Full Restoration
Full restoration describes the completion of God’s work to renew creation, remove corruption, defeat death, and bring His purposes to fulfillment under the reign of the risen Messiah.
Throughout the story, God acts to restore what has been disrupted by rebellion. These acts occur within history but remain partial, pointing forward to a future moment when His work is brought to completion.
Full restoration represents the final resolution of the problem introduced in the story. Corruption is removed, death is destroyed, and creation is freed from the disorder that has marked it since rebellion.
This restoration includes the resurrection of the people of God. Those who belong to Christ are raised into embodied life no longer subject to decay or death, fully living in the life inaugurated through His resurrection.
The created world itself is also renewed. Rather than being abandoned, it is restored and brought into alignment with God’s purposes, reflecting His goodness without corruption or disorder.

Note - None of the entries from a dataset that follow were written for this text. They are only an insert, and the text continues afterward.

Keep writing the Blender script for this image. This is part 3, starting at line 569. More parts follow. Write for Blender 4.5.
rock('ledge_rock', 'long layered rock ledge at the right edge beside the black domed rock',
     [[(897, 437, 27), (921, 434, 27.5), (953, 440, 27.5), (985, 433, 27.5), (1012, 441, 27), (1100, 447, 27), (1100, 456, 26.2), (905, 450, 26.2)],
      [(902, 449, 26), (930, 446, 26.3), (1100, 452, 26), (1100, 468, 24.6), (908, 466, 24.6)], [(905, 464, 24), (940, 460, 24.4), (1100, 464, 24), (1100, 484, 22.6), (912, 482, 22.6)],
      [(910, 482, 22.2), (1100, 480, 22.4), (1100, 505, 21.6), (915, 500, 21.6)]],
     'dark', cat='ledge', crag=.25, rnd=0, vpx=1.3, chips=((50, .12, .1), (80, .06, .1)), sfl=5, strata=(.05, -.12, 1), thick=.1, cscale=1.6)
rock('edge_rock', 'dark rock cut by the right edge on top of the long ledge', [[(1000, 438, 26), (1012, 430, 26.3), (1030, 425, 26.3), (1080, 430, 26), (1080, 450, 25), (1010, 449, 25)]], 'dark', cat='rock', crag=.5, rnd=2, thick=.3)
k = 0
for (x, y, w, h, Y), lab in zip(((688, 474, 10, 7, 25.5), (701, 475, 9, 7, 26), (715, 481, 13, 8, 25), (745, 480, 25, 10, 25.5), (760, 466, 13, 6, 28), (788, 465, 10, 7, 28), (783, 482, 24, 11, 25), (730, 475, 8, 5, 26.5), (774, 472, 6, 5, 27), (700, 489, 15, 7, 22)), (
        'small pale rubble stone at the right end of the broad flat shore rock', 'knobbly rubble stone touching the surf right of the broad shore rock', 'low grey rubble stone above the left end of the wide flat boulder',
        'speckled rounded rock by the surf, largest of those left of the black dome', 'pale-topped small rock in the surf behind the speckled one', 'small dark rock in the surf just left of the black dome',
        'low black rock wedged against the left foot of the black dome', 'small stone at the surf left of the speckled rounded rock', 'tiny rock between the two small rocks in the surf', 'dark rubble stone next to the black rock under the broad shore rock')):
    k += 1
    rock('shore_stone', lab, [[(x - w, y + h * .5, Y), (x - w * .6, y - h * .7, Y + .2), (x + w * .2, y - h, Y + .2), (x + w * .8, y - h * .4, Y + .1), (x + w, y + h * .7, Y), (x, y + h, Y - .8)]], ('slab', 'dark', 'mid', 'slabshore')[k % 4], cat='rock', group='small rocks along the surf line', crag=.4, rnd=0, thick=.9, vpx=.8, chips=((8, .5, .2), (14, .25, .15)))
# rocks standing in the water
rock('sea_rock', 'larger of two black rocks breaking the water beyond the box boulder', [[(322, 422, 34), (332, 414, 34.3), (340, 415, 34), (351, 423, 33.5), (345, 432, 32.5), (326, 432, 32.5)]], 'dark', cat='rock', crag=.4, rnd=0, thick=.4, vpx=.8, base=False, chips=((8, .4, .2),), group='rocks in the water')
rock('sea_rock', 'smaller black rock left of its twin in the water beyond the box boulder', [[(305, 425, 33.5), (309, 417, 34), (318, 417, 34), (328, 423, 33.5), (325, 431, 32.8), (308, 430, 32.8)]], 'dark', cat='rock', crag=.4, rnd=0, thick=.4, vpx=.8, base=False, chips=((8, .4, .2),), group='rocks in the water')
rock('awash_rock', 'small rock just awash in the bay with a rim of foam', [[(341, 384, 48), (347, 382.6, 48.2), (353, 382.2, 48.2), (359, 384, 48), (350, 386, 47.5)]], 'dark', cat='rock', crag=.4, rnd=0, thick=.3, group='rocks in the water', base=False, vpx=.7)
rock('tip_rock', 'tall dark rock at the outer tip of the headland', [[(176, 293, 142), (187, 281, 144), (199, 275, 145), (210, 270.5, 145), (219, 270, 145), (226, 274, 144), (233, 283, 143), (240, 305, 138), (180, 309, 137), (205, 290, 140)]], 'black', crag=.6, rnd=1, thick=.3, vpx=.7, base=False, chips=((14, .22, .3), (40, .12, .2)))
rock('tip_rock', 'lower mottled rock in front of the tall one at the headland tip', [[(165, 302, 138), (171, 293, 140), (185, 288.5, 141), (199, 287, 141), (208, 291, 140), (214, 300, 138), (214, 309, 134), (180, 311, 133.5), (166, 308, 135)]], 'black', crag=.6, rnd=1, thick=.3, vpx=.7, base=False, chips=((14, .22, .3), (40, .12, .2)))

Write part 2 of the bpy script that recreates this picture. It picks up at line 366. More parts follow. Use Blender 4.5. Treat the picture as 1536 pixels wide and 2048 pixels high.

Full restoration is not the creation of a different reality but the renewal and completion of the world God originally made, now fully restored under the reign of Christ.
Key Biblical Anchors
Isaiah 65:17 — New heavens and new earth
Ezekiel 37:12–14 — Resurrection imagery
Romans 8:21–23 — Creation set free
1 Corinthians 15:20–26 — Resurrection and defeat of death
1 Corinthians 15:42–44 — Transformation of the body
Philippians 3:20–21 — Glorified body
Revelation 21:1–5 — All things made new
Purpose Connection
Full restoration brings creation into alignment with God’s purpose to dwell with His people. By removing corruption, renewing the world, and defeating death, restoration prepares the renewed creation for the full expression of God’s presence.
Why This Matters
Understanding full restoration clarifies the goal toward which the entire story is moving.
God’s purpose is not to abandon creation, but to renew it. Full restoration brings the complete healing of what has been broken—sin is no longer present, corruption is removed, and death is finally defeated.
This reshapes how we understand our future.
The hope of the story is not escape from the world, but the renewal of life within it.
Creation is restored, and the people of God are raised into embodied life within the new creation.
This also reshapes how we live now.
Our lives are not moving toward an uncertain or abstract future, but toward a real and restored world where God’s purposes are fully realized.
What we do in the present is connected to that future, not separate from it.
This anchors hope in something concrete.
The future is not less real than the present, but more fully what reality was always meant to be.
Understanding full restoration therefore leads to hopeful living—living in the present with confidence in the future God is bringing, as creation moves toward its complete renewal.